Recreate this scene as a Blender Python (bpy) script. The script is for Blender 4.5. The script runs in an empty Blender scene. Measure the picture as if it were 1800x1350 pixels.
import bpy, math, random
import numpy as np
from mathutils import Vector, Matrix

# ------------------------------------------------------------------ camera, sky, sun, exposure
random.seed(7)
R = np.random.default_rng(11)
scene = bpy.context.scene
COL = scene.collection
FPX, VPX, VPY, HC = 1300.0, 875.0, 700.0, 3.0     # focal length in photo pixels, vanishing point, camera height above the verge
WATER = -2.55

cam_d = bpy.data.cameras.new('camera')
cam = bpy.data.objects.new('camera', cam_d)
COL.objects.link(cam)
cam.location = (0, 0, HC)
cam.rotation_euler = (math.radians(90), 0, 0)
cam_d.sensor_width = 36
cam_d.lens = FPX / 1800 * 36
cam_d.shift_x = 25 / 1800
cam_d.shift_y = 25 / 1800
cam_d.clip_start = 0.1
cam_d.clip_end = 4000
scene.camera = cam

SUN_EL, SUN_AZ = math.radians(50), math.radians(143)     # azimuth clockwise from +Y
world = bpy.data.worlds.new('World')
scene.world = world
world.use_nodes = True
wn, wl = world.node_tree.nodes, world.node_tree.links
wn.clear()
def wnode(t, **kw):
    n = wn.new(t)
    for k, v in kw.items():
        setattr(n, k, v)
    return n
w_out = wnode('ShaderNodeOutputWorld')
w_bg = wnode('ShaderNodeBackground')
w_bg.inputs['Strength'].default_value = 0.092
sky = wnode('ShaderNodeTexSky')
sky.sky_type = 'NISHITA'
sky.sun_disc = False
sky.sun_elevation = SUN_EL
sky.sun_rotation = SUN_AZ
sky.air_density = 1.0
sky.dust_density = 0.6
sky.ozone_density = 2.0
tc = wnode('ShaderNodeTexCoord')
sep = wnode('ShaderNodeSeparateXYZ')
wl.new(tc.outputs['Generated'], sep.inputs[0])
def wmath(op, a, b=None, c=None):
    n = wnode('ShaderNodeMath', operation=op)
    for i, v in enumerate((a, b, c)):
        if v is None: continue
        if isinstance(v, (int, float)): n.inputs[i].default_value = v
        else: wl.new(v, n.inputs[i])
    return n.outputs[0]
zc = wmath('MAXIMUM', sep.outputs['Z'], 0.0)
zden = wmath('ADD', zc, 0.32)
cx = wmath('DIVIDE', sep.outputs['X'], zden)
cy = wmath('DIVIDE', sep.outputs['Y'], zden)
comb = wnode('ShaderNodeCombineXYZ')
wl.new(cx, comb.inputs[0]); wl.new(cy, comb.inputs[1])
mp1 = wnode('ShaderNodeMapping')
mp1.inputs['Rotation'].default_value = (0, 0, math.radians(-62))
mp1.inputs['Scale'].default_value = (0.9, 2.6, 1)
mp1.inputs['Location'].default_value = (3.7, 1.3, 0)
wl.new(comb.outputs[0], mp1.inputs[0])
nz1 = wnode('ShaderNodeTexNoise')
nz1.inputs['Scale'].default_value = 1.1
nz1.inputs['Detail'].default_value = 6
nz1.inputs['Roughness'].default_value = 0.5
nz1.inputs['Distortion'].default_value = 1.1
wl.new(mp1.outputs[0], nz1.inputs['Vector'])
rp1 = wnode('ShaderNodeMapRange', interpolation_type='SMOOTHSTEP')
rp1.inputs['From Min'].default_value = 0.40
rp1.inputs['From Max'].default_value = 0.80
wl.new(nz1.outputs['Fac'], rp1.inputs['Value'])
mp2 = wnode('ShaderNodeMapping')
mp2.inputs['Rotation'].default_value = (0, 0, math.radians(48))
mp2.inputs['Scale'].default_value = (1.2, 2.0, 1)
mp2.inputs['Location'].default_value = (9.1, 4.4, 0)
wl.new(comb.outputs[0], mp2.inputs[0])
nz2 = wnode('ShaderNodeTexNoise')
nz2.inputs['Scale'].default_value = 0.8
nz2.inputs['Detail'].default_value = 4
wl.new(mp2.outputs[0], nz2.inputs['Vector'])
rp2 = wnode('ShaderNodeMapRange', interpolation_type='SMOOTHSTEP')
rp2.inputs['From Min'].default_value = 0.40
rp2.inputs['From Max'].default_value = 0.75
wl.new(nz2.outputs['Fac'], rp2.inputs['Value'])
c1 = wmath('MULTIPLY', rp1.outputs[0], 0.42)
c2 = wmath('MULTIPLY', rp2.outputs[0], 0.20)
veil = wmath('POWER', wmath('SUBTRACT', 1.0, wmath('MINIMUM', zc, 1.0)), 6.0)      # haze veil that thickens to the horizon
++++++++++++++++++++
Take the lines above and retype all of them exactly.

Output of the task —
Recreate this scene as a Blender Python (bpy) script. The script is for Blender 4.5. The script runs in an empty Blender scene. Measure the picture as if it were 1800x1350 pixels.
import bpy, math, random
import numpy as np
from mathutils import Vector, Matrix

# ------------------------------------------------------------------ camera, sky, sun, exposure
random.seed(7)
R = np.random.default_rng(11)
scene = bpy.context.scene
COL = scene.collection
FPX, VPX, VPY, HC = 1300.0, 875.0, 700.0, 3.0     # focal length in photo pixels, vanishing point, camera height above the verge
WATER = -2.55

cam_d = bpy.data.cameras.new('camera')
cam = bpy.data.objects.new('camera', cam_d)
COL.objects.link(cam)
cam.location = (0, 0, HC)
cam.rotation_euler = (math.radians(90), 0, 0)
cam_d.sensor_width = 36
cam_d.lens = FPX / 1800 * 36
cam_d.shift_x = 25 / 1800
cam_d.shift_y = 25 / 1800
cam_d.clip_start = 0.1
cam_d.clip_end = 4000
scene.camera = cam

SUN_EL, SUN_AZ = math.radians(50), math.radians(143)     # azimuth clockwise from +Y
world = bpy.data.worlds.new('World')
scene.world = world
world.use_nodes = True
wn, wl = world.node_tree.nodes, world.node_tree.links
wn.clear()
def wnode(t, **kw):
    n = wn.new(t)
    for k, v in kw.items():
        setattr(n, k, v)
    return n
w_out = wnode('ShaderNodeOutputWorld')
w_bg = wnode('ShaderNodeBackground')
w_bg.inputs['Strength'].default_value = 0.092
sky = wnode('ShaderNodeTexSky')
sky.sky_type = 'NISHITA'
sky.sun_disc = False
sky.sun_elevation = SUN_EL
sky.sun_rotation = SUN_AZ
sky.air_density = 1.0
sky.dust_density = 0.6
sky.ozone_density = 2.0
tc = wnode('ShaderNodeTexCoord')
sep = wnode('ShaderNodeSeparateXYZ')
wl.new(tc.outputs['Generated'], sep.inputs[0])
def wmath(op, a, b=None, c=None):
    n = wnode('ShaderNodeMath', operation=op)
    for i, v in enumerate((a, b, c)):
        if v is None: continue
        if isinstance(v, (int, float)): n.inputs[i].default_value = v
        else: wl.new(v, n.inputs[i])
    return n.outputs[0]
zc = wmath('MAXIMUM', sep.outputs['Z'], 0.0)
zden = wmath('ADD', zc, 0.32)
cx = wmath('DIVIDE', sep.outputs['X'], zden)
cy = wmath('DIVIDE', sep.outputs['Y'], zden)
comb = wnode('ShaderNodeCombineXYZ')
wl.new(cx, comb.inputs[0]); wl.new(cy, comb.inputs[1])
mp1 = wnode('ShaderNodeMapping')
mp1.inputs['Rotation'].default_value = (0, 0, math.radians(-62))
mp1.inputs['Scale'].default_value = (0.9, 2.6, 1)
mp1.inputs['Location'].default_value = (3.7, 1.3, 0)
wl.new(comb.outputs[0], mp1.inputs[0])
nz1 = wnode('ShaderNodeTexNoise')
nz1.inputs['Scale'].default_value = 1.1
nz1.inputs['Detail'].default_value = 6
nz1.inputs['Roughness'].default_value = 0.5
nz1.inputs['Distortion'].default_value = 1.1
wl.new(mp1.outputs[0], nz1.inputs['Vector'])
rp1 = wnode('ShaderNodeMapRange', interpolation_type='SMOOTHSTEP')
rp1.inputs['From Min'].default_value = 0.40
rp1.inputs['From Max'].default_value = 0.80
wl.new(nz1.outputs['Fac'], rp1.inputs['Value'])
mp2 = wnode('ShaderNodeMapping')
mp2.inputs['Rotation'].default_value = (0, 0, math.radians(48))
mp2.inputs['Scale'].default_value = (1.2, 2.0, 1)
mp2.inputs['Location'].default_value = (9.1, 4.4, 0)
wl.new(comb.outputs[0], mp2.inputs[0])
nz2 = wnode('ShaderNodeTexNoise')
nz2.inputs['Scale'].default_value = 0.8
nz2.inputs['Detail'].default_value = 4
wl.new(mp2.outputs[0], nz2.inputs['Vector'])
rp2 = wnode('ShaderNodeMapRange', interpolation_type='SMOOTHSTEP')
rp2.inputs['From Min'].default_value = 0.40
rp2.inputs['From Max'].default_value = 0.75
wl.new(nz2.outputs['Fac'], rp2.inputs['Value'])
c1 = wmath('MULTIPLY', rp1.outputs[0], 0.42)
c2 = wmath('MULTIPLY', rp2.outputs[0], 0.20)
veil = wmath('POWER', wmath('SUBTRACT', 1.0, wmath('MINIMUM', zc, 1.0)), 6.0)      # haze veil that thickens to the horizon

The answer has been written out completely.